- BRIEF
Copy the lines that follow, keeping every character the same.

- SUPPLIED INFORMATION
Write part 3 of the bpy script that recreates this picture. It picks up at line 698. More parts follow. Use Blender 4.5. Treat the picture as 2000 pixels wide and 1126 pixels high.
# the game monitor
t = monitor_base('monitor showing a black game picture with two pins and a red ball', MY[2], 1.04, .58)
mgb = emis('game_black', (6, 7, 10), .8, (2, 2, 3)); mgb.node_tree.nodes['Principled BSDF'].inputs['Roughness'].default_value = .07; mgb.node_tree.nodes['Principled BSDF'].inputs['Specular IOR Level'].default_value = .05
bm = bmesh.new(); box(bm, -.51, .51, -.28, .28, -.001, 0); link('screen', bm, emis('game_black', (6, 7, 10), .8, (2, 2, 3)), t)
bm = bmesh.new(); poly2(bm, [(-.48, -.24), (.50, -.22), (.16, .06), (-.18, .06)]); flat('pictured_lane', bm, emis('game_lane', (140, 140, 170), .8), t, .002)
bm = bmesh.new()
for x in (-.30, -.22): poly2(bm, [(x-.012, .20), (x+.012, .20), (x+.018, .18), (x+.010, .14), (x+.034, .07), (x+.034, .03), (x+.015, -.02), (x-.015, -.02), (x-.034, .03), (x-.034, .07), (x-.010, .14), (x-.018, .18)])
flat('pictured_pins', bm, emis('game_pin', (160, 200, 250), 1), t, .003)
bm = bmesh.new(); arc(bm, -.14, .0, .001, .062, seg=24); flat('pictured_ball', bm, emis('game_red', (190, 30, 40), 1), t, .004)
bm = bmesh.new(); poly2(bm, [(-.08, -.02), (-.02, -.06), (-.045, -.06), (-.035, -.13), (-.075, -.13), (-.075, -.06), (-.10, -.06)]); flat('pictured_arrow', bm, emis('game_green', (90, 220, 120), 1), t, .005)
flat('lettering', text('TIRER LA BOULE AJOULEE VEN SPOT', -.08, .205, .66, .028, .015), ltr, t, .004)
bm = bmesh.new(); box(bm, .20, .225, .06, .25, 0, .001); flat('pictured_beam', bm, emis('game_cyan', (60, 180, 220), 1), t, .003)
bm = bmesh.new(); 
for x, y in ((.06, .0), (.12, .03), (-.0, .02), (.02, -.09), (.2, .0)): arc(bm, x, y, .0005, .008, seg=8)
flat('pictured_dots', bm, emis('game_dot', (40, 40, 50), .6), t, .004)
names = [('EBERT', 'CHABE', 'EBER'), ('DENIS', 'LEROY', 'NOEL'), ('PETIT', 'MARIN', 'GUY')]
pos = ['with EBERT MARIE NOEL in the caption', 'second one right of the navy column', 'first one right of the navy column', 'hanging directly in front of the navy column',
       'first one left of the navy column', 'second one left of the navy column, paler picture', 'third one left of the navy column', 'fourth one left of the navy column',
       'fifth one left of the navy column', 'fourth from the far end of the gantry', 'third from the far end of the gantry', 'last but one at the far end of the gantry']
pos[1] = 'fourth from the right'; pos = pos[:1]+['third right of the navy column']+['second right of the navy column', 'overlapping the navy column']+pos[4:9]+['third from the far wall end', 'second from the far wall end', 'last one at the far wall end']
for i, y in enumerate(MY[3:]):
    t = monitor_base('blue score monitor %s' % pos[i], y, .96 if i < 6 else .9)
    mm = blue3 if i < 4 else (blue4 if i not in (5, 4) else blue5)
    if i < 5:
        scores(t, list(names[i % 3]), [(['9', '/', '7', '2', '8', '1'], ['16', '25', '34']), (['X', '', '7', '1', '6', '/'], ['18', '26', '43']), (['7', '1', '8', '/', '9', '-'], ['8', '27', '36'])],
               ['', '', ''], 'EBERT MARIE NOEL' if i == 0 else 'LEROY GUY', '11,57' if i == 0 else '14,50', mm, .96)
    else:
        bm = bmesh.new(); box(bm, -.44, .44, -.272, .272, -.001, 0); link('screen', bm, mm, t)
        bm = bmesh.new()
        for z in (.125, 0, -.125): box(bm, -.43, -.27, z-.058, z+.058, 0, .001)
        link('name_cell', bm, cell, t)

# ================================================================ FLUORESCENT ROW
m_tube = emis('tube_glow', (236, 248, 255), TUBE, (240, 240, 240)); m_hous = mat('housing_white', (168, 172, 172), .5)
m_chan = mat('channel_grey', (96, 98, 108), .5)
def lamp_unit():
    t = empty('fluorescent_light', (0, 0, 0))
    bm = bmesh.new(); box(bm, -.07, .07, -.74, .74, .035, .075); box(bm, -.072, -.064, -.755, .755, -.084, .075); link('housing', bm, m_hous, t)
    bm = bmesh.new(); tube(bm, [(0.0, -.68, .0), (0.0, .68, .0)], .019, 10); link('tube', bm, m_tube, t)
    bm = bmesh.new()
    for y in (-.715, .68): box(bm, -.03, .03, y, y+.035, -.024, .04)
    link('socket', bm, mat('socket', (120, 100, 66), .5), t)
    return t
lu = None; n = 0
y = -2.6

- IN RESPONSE
Write part 3 of the bpy script that recreates this picture. It picks up at line 698. More parts follow. Use Blender 4.5. Treat the picture as 2000 pixels wide and 1126 pixels high.
# the game monitor
t = monitor_base('monitor showing a black game picture with two pins and a red ball', MY[2], 1.04, .58)
mgb = emis('game_black', (6, 7, 10), .8, (2, 2, 3)); mgb.node_tree.nodes['Principled BSDF'].inputs['Roughness'].default_value = .07; mgb.node_tree.nodes['Principled BSDF'].inputs['Specular IOR Level'].default_value = .05
bm = bmesh.new(); box(bm, -.51, .51, -.28, .28, -.001, 0); link('screen', bm, emis('game_black', (6, 7, 10), .8, (2, 2, 3)), t)
bm = bmesh.new(); poly2(bm, [(-.48, -.24), (.50, -.22), (.16, .06), (-.18, .06)]); flat('pictured_lane', bm, emis('game_lane', (140, 140, 170), .8), t, .002)
bm = bmesh.new()
for x in (-.30, -.22): poly2(bm, [(x-.012, .20), (x+.012, .20), (x+.018, .18), (x+.010, .14), (x+.034, .07), (x+.034, .03), (x+.015, -.02), (x-.015, -.02), (x-.034, .03), (x-.034, .07), (x-.010, .14), (x-.018, .18)])
flat('pictured_pins', bm, emis('game_pin', (160, 200, 250), 1), t, .003)
bm = bmesh.new(); arc(bm, -.14, .0, .001, .062, seg=24); flat('pictured_ball', bm, emis('game_red', (190, 30, 40), 1), t, .004)
bm = bmesh.new(); poly2(bm, [(-.08, -.02), (-.02, -.06), (-.045, -.06), (-.035, -.13), (-.075, -.13), (-.075, -.06), (-.10, -.06)]); flat('pictured_arrow', bm, emis('game_green', (90, 220, 120), 1), t, .005)
flat('lettering', text('TIRER LA BOULE AJOULEE VEN SPOT', -.08, .205, .66, .028, .015), ltr, t, .004)
bm = bmesh.new(); box(bm, .20, .225, .06, .25, 0, .001); flat('pictured_beam', bm, emis('game_cyan', (60, 180, 220), 1), t, .003)
bm = bmesh.new(); 
for x, y in ((.06, .0), (.12, .03), (-.0, .02), (.02, -.09), (.2, .0)): arc(bm, x, y, .0005, .008, seg=8)
flat('pictured_dots', bm, emis('game_dot', (40, 40, 50), .6), t, .004)
names = [('EBERT', 'CHABE', 'EBER'), ('DENIS', 'LEROY', 'NOEL'), ('PETIT', 'MARIN', 'GUY')]
pos = ['with EBERT MARIE NOEL in the caption', 'second one right of the navy column', 'first one right of the navy column', 'hanging directly in front of the navy column',
       'first one left of the navy column', 'second one left of the navy column, paler picture', 'third one left of the navy column', 'fourth one left of the navy column',
       'fifth one left of the navy column', 'fourth from the far end of the gantry', 'third from the far end of the gantry', 'last but one at the far end of the gantry']
pos[1] = 'fourth from the right'; pos = pos[:1]+['third right of the navy column']+['second right of the navy column', 'overlapping the navy column']+pos[4:9]+['third from the far wall end', 'second from the far wall end', 'last one at the far wall end']
for i, y in enumerate(MY[3:]):
    t = monitor_base('blue score monitor %s' % pos[i], y, .96 if i < 6 else .9)
    mm = blue3 if i < 4 else (blue4 if i not in (5, 4) else blue5)
    if i < 5:
        scores(t, list(names[i % 3]), [(['9', '/', '7', '2', '8', '1'], ['16', '25', '34']), (['X', '', '7', '1', '6', '/'], ['18', '26', '43']), (['7', '1', '8', '/', '9', '-'], ['8', '27', '36'])],
               ['', '', ''], 'EBERT MARIE NOEL' if i == 0 else 'LEROY GUY', '11,57' if i == 0 else '14,50', mm, .96)
    else:
        bm = bmesh.new(); box(bm, -.44, .44, -.272, .272, -.001, 0); link('screen', bm, mm, t)
        bm = bmesh.new()
        for z in (.125, 0, -.125): box(bm, -.43, -.27, z-.058, z+.058, 0, .001)
        link('name_cell', bm, cell, t)

# ================================================================ FLUORESCENT ROW
m_tube = emis('tube_glow', (236, 248, 255), TUBE, (240, 240, 240)); m_hous = mat('housing_white', (168, 172, 172), .5)
m_chan = mat('channel_grey', (96, 98, 108), .5)
def lamp_unit():
    t = empty('fluorescent_light', (0, 0, 0))
    bm = bmesh.new(); box(bm, -.07, .07, -.74, .74, .035, .075); box(bm, -.072, -.064, -.755, .755, -.084, .075); link('housing', bm, m_hous, t)
    bm = bmesh.new(); tube(bm, [(0.0, -.68, .0), (0.0, .68, .0)], .019, 10); link('tube', bm, m_tube, t)
    bm = bmesh.new()
    for y in (-.715, .68): box(bm, -.03, .03, y, y+.035, -.024, .04)
    link('socket', bm, mat('socket', (120, 100, 66), .5), t)
    return t
lu = None; n = 0
y = -2.6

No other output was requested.